Son ami s’élance en premier dans la descente, effectue quelques virages, puis l’attend sur une crête. Malgré ces précautions, une plaque se détache au passage d’Hubert et l’entraîne sur 800 mètres. «J’ai tout juste eu le temps d’ouvrir mon airbag, puis j’ai été entraîné dans une machine à laver», raconte-t-il. Lorsque cela s’arrête, il réalise immédiatement que sa jambe droite a été partiellement arrachée. «Je sais que je dois la vie à mon airbag. Mais celui-ci m’a peut-être coûté ma jambe: j’ai ressenti une immense pression durant l’avalanche, qui me tirait en bas alors que l’airbag me maintenait à la surface.» Hubert Blanchard se réveille au CHUV quelques heures plus tard. Le verdict est dur à avaler: la jambe gauche souffre de multiples fractures et la jambe droite est amputée au-dessus du genou. Après un dur réveil à l’hôpital, il décide de se battre et de rester positif. «Le lendemain de l’accident, j’ai eu de nombreuses visites. Certains étaient plus désemparés que moi. Au point que je pensais que les médecins avaient mis des antidépresseurs dans ma perfusion!»
Son fils pour moteur
Le père du petit Thibault, qui marchera pour la première fois au lendemain de l’accident, suivra un véritable camp d’entraînement pour retrouver ses capacités: après quelques semaines en traumatologie au CHUV, il passe trois mois à l’Hôpital orthopédique, puis enchaîne avec deux mois à la Clinique de réadaptation de Sion. «Je voulais pouvoir m’occuper de mon fils en toute autonomie et reprendre rapidement le sport.» Hubert Blanchard tient bon grâce à ses proches: «On dit souvent aux amputés qu’ils vont débuter une seconde vie. Cela n’a pas été mon cas. J’ai eu l’immense chance d’être soutenu par ma famille et le privilège d’être aidé par un ami sportif amputé depuis plusieurs années, qui a joué le rôle de mentor crucial. Grâce aux progrès de la médecine, on peut se remettre plus rapidement d’une amputation et obtenir une meilleure qualité de vie, notamment avec les prothèses de dernière génération.»
Le prix de la mobilité
Reste que les assurances ne remboursent pas toutes les prothèses. Si elles ont accepté d’en financer une électronique pour Hubert Blanchard à hauteur de 40 000 francs, c’est parce qu’il s’agit d’un père de famille actif. Mais il manquait encore à ce grand sportif des prothèses spécifiques pour le ski, les sports aquatiques et la course. Pour trouver la somme nécessaire à leur acquisition, l’ancien chef de courses a créé une plateforme de «crowd donating» avec l’aide de quelques amis. «Nous avons réuni 45 000 francs, se réjouit-il.
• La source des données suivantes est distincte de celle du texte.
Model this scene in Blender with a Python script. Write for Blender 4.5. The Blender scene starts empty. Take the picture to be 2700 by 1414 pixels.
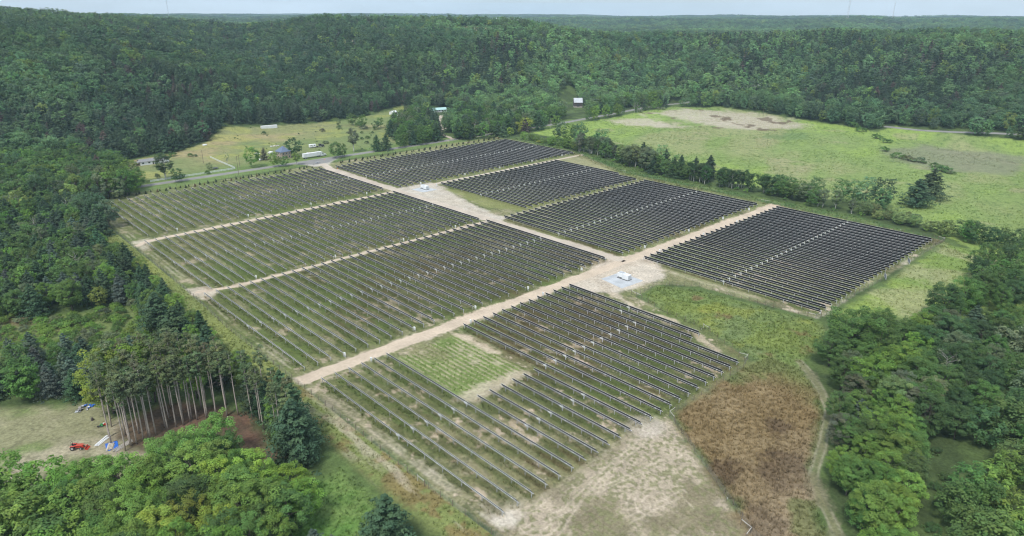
import bpy, math, random, time
import numpy as np
from mathutils import Matrix, Vector

T0 = time.time()
scene = bpy.context.scene
COL = scene.collection

# ------------------------------------------------------------------ camera
# World: X runs across the tracker rows, Y along them (towards the county road), metres.
F_PX, IMG_W, IMG_H = 1807.8, 2700.0, 1414.0
PITCH, ROLL, HEAD, CAM_H = math.radians(20.538), math.radians(0.3288), math.radians(43.611), 110.0
fwd_h = Vector((math.sin(HEAD), math.cos(HEAD), 0.0))
right0 = Vector((math.cos(HEAD), -math.sin(HEAD), 0.0))
fwd = fwd_h * math.cos(PITCH) - Vector((0, 0, 1)) * math.sin(PITCH)
up0 = fwd_h * math.sin(PITCH) + Vector((0, 0, 1)) * math.cos(PITCH)
rgt = right0 * math.cos(ROLL) + up0 * math.sin(ROLL)
upv = up0 * math.cos(ROLL) - right0 * math.sin(ROLL)
cam_d = bpy.data.cameras.new("camera")
cam = bpy.data.objects.new("camera", cam_d)
COL.objects.link(cam)
cam.matrix_world = Matrix(((rgt.x, upv.x, -fwd.x, 0.0), (rgt.y, upv.y, -fwd.y, 0.0), (rgt.z, upv.z, -fwd.z, CAM_H), (0, 0, 0, 1)))
cam_d.sensor_fit = 'HORIZONTAL'
cam_d.sensor_width = 36.0
cam_d.lens = 36.0 * F_PX / IMG_W
cam_d.clip_start = 1.0
cam_d.clip_end = 30000.0
scene.camera = cam

# ------------------------------------------------------------------ world / sky
SUN_AZ, SUN_EL = math.radians(-112.0), math.radians(56.0)   # azimuth clockwise from +Y
world = bpy.data.worlds.new("World")
scene.world = world
world.use_nodes = True
wt = world.node_tree
wt.nodes.clear()
w_out = wt.nodes.new("ShaderNodeOutputWorld")
w_bg = wt.nodes.new("ShaderNodeBackground")
w_bg.inputs["Strength"].default_value = 0.085
sky = wt.nodes.new("ShaderNodeTexSky")
sky.sky_type = 'NISHITA'
sky.sun_disc = False
sky.sun_elevation = SUN_EL
sky.sun_rotation = SUN_AZ
sky.altitude = 300
sky.air_density = 1.0
sky.dust_density = 1.6
sky.ozone_density = 1.5
w_tc = wt.nodes.new("ShaderNodeTexCoord")
w_map = wt.nodes.new("ShaderNodeMapping")
w_map.inputs["Scale"].default_value = (1.6, 1.6, 7.0)
w_noise = wt.nodes.new("ShaderNodeTexNoise")
w_noise.inputs["Scale"].default_value = 2.2
w_noise.inputs["Detail"].default_value = 7.0
w_noise.inputs["Roughness"].default_value = 0.58
w_ramp = wt.nodes.new("ShaderNodeValToRGB")
w_ramp.color_ramp.elements[0].position = 0.36
w_ramp.color_ramp.elements[0].color = (0.50, 0.50, 0.50, 1)
w_ramp.color_ramp.elements[1].position = 0.66
w_ramp.color_ramp.elements[1].color = (0.95, 0.95, 0.95, 1)
w_mix = wt.nodes.new("ShaderNodeMixRGB")
w_mix.inputs[2].default_value = (5.1, 5.75, 6.3, 1)      # bright thin cloud veil
wt.links.new(w_tc.outputs["Generated"], w_map.inputs["Vector"])
wt.links.new(w_map.outputs["Vector"], w_noise.inputs["Vector"])
wt.links.new(w_noise.outputs["Fac"], w_ramp.inputs["Fac"])
wt.links.new(w_ramp.outputs["Color"], w_mix.inputs["Fac"])
wt.links.new(sky.outputs["Color"], w_mix.inputs[1])
wt.links.new(w_mix.outputs["Color"], w_bg.inputs["Color"])
wt.links.new(w_bg.outputs["Background"], w_out.inputs["Surface"])

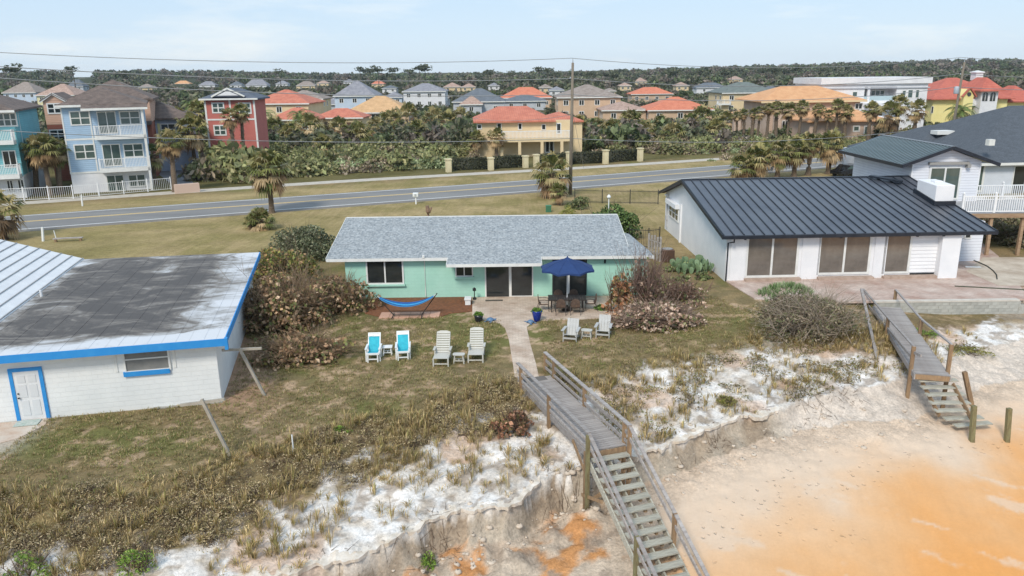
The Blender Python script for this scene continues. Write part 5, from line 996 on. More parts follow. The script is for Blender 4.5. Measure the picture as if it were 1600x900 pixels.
# dining set
DKM=mat('dark_bronze_metal',(58,52,50),(72,64,60),3,.45,metal=.3); WICK=mat('brown_wicker',(104,84,70),(78,62,54),9,.8,.6,60); CUS=mat('cream_cushion',(196,182,168),(180,166,152),4,.9)
TP=G(886,484.5,.03); tc0=Vector((TP.x,TP.y+.02,.03))
t=thing('patio_table','dark slatted rectangular patio table under the blue umbrella','table',tc0,R(-1))
b=MB()
for i in range(14): MB().box(-1.0+i*.143,-1.0+i*.143+.13,-.48,.48,.70,.725).obj('table_slat',DKM,t)
MB().box(-1.02,1.02,-.5,-.47,.67,.73).box(-1.02,1.02,.47,.5,.67,.73).box(-1.03,-1.0,-.5,.5,.67,.73).box(1.0,1.03,-.5,.5,.67,.73).obj('rim',DKM,t)
for sx in(-.86,.86):
    for sy in(-.4,.4): MB().bar((sx,sy,0),(sx*.97,sy,.7),.055,.055,(0,1,0)).obj('leg',DKM,t)
def dchair(loc,rz,label):
    t=thing('wicker_dining_chair',label,'dining chair',loc,rz,'wicker chairs round the patio table')
    MB().box(-.25,.25,-.24,.26,.38,.42).obj('seat',WICK,t); MB().box(-.22,.22,-.21,.2,.421,.48).obj('cushion',CUS,t,bev=.02)
    b=MB(); n=8
    pts=[(-.25,.27,.42),(.25,.27,.42)]+[(.25*math.cos(math.pi*i/n),.33,.66+.26*math.sin(math.pi*i/n)) for i in range(n+1)]; b.add(pts+[(p[0],p[1]+.03,p[2]) for p in pts],[tuple(range(len(pts))),tuple(range(2*len(pts)-1,len(pts)-1,-1))]+[(i,(i+1)%len(pts),(i+1)%len(pts)+len(pts),i+len(pts)) for i in range(len(pts))]); b.obj('backrest',WICK,t)
    for s in(-.26,.26):
        MB().bar((s,-.24,0),(s,-.22,.62),.028,.028,(0,1,0)).obj('leg',DKM,t); MB().bar((s*1.02,.42,0),(s,.24,.5),.028,.028,(0,1,0)).obj('leg',DKM,t); MB().tube([(s,-.24,.62),(s,.0,.66),(s,.3,.64)],.02,6).obj('arm',DKM,t)
    return t
cc=lambda dx_,dy_:(tc0.x+dx_,tc0.y+dy_,.03)
dchair(cc(-1.25,.0),R(90),'wicker dining chair at the left end of the patio table'); dchair(cc(1.25,.02),R(-90),'wicker dining chair at the right end of the patio table')
dchair(cc(-.42,.62),R(2),'wicker dining chair on the house side of the patio table, left'); dchair(cc(.42,.62),R(-2),'wicker dining chair on the house side of the patio table, right')
dchair(cc(-.4,-.62),R(180),'wicker dining chair on the garden side of the patio table, left'); dchair(cc(.4,-.62),R(178),'wicker dining chair on the garden side of the patio table, right')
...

J’ai pu acheter mes prothèses.»
Renouer avec la poudreuse
Avec celles-ci, le Vaudois a pu atteindre plusieurs objectifs, comme jouer avec son fils dans l’eau ou faire une randonnée pédestre de 900 mètres de dénivelé. La cerise sur le gâteau pour Hubert Blanchard, qui a durant un temps hésité entre la carrière de guide et celle d’ingénieur, a sans conteste été sa première descente à skis dans la poudreuse, l’hiver dernier à Zermatt. «C’était fabuleux! J’ai réalisé à ce moment que ma passion pour la neige et la montagne était restée intacte, confie-t-il les yeux brillants et le sourire lumineux. Le plus dur est derrière moi. Même si je n’arriverai pas à retrouver mon niveau d’avant, de belles aventures m’attendent encore sur les cimes.»